(A block of data)
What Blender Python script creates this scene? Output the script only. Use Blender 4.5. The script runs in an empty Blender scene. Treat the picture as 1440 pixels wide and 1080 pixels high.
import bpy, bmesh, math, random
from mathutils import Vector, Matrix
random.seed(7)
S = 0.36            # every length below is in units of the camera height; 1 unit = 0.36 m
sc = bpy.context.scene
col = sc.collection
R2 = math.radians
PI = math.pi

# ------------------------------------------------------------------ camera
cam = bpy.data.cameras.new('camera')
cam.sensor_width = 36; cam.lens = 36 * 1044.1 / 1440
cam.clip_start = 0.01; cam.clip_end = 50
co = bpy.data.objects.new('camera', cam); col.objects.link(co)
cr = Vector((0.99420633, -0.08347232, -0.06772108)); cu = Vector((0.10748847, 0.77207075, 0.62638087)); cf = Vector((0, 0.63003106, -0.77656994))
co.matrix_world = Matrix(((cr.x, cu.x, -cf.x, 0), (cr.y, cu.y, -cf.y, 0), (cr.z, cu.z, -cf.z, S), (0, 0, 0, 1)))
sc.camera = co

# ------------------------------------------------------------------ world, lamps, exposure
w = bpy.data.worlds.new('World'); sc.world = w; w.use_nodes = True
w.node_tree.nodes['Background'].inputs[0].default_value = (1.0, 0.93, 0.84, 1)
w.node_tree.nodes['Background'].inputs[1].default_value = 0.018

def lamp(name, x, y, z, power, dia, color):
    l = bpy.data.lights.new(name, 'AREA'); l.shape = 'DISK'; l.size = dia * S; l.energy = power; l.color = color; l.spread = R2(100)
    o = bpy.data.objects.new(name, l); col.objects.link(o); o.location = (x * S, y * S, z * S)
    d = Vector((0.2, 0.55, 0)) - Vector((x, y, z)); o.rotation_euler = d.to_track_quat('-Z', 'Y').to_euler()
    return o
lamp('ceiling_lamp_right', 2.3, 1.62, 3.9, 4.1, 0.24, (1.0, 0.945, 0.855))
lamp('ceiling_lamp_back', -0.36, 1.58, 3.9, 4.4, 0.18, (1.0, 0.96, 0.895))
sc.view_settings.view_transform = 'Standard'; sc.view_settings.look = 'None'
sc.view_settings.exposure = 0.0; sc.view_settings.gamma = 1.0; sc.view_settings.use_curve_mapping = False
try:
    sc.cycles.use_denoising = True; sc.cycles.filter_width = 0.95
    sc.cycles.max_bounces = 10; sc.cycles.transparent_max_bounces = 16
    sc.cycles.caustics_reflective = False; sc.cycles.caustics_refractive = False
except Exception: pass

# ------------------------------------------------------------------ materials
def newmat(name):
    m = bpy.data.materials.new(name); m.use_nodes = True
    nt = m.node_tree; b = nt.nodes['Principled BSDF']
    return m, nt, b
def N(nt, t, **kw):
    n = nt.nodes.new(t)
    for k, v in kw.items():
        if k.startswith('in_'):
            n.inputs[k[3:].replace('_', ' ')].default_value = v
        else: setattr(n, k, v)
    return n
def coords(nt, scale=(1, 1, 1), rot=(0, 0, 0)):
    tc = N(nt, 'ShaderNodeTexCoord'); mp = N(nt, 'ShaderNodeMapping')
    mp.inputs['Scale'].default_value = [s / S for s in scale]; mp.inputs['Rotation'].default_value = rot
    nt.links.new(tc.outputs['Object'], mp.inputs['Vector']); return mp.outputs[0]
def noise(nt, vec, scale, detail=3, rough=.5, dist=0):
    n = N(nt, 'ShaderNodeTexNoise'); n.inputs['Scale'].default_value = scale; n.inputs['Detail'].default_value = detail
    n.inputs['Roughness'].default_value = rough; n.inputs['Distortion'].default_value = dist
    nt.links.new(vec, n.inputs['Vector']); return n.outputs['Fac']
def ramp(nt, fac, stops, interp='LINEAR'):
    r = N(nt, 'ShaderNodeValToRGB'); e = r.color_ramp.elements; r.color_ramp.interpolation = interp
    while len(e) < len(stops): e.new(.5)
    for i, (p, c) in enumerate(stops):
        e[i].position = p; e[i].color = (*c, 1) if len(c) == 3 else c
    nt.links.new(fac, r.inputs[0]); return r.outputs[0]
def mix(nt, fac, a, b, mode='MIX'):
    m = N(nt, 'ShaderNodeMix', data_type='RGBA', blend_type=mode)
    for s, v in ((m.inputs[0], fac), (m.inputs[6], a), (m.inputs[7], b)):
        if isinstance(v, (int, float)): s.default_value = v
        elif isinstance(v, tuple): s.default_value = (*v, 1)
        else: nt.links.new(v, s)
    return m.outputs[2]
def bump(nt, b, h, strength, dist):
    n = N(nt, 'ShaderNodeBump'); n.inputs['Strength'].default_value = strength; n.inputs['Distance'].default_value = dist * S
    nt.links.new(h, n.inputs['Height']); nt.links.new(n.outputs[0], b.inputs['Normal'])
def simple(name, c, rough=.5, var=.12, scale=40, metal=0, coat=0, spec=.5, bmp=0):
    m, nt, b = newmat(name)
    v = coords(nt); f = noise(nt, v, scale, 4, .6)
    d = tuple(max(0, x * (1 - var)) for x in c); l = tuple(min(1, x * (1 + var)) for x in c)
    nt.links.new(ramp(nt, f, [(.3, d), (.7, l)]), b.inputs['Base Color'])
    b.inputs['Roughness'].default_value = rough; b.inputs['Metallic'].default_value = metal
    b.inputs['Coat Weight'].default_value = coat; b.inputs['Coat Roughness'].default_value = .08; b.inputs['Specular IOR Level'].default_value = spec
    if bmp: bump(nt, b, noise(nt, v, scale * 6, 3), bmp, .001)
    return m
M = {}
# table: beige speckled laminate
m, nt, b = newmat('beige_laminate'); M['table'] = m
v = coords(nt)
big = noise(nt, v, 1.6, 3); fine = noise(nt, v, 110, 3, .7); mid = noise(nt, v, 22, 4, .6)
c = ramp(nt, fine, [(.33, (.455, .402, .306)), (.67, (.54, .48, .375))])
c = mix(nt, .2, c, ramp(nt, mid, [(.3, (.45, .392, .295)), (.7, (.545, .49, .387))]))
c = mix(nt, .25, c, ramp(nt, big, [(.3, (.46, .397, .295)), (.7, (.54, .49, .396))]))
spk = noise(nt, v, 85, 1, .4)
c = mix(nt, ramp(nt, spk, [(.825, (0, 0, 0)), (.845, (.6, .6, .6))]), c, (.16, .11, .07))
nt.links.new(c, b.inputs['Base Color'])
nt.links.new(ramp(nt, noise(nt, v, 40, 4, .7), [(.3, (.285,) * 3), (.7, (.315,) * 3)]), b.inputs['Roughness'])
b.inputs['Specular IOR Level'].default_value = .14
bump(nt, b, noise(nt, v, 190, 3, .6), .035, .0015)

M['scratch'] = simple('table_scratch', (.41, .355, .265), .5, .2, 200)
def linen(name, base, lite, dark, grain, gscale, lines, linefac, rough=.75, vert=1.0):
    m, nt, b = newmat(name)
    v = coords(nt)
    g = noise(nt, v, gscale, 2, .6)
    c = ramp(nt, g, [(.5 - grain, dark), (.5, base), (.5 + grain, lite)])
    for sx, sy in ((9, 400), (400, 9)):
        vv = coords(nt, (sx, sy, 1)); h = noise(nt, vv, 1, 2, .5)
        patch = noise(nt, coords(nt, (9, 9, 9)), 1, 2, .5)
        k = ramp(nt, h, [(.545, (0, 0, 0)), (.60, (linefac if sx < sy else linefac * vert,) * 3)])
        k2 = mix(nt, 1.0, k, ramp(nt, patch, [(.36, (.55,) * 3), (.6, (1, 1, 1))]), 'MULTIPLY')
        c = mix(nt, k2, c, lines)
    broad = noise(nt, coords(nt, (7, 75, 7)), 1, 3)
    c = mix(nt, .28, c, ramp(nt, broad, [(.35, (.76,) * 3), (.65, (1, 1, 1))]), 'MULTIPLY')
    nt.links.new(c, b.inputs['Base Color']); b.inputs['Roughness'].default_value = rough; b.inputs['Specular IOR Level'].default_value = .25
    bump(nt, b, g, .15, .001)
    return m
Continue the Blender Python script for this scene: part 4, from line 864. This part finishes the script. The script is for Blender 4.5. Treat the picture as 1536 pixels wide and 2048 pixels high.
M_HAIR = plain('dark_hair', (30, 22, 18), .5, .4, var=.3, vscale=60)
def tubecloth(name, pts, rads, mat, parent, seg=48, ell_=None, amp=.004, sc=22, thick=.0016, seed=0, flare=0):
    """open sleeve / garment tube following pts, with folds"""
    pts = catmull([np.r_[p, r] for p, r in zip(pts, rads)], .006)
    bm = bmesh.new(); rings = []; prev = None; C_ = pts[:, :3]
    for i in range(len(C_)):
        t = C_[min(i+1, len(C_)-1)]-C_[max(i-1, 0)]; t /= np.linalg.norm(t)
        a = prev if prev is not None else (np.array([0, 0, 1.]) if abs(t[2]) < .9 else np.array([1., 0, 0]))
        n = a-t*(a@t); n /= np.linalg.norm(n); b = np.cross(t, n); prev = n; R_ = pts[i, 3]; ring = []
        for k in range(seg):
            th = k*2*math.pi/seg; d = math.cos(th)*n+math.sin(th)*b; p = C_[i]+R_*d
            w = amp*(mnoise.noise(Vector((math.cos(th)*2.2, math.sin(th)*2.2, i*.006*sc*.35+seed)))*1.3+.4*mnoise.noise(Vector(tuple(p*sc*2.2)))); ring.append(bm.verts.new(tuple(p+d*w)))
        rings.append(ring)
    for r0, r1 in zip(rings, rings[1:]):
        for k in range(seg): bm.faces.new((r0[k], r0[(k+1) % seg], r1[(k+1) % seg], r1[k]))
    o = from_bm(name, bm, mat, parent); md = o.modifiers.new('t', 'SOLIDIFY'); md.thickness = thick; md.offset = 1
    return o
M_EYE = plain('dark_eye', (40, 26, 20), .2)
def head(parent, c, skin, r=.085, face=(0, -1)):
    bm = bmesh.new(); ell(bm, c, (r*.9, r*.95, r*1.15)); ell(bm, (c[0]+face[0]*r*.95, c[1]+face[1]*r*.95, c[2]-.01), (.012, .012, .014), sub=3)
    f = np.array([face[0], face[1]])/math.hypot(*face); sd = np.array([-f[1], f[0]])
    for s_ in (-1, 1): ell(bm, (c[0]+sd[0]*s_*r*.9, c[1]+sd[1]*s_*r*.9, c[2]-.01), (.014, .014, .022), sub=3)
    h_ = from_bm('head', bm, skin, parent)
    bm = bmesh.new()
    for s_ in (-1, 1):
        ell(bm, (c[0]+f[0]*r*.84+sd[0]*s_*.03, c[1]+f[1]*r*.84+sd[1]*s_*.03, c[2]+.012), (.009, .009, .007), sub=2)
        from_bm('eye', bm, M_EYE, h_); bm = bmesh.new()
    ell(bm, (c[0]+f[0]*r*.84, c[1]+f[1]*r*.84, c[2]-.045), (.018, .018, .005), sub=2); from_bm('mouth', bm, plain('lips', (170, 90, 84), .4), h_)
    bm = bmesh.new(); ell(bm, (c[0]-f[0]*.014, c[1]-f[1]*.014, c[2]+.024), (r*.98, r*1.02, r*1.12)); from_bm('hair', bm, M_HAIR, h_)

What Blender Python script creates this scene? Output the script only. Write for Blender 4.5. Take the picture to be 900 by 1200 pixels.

Given request:
Return the lines of the records that include the string "What".

Exercise solution:
What Blender Python script creates this scene? Output the script only. Use Blender 4.5. The script runs in an empty Blender scene. Treat the picture as 1440 pixels wide and 1080 pixels high.
What Blender Python script creates this scene? Output the script only. Write for Blender 4.5. Take the picture to be 900 by 1200 pixels.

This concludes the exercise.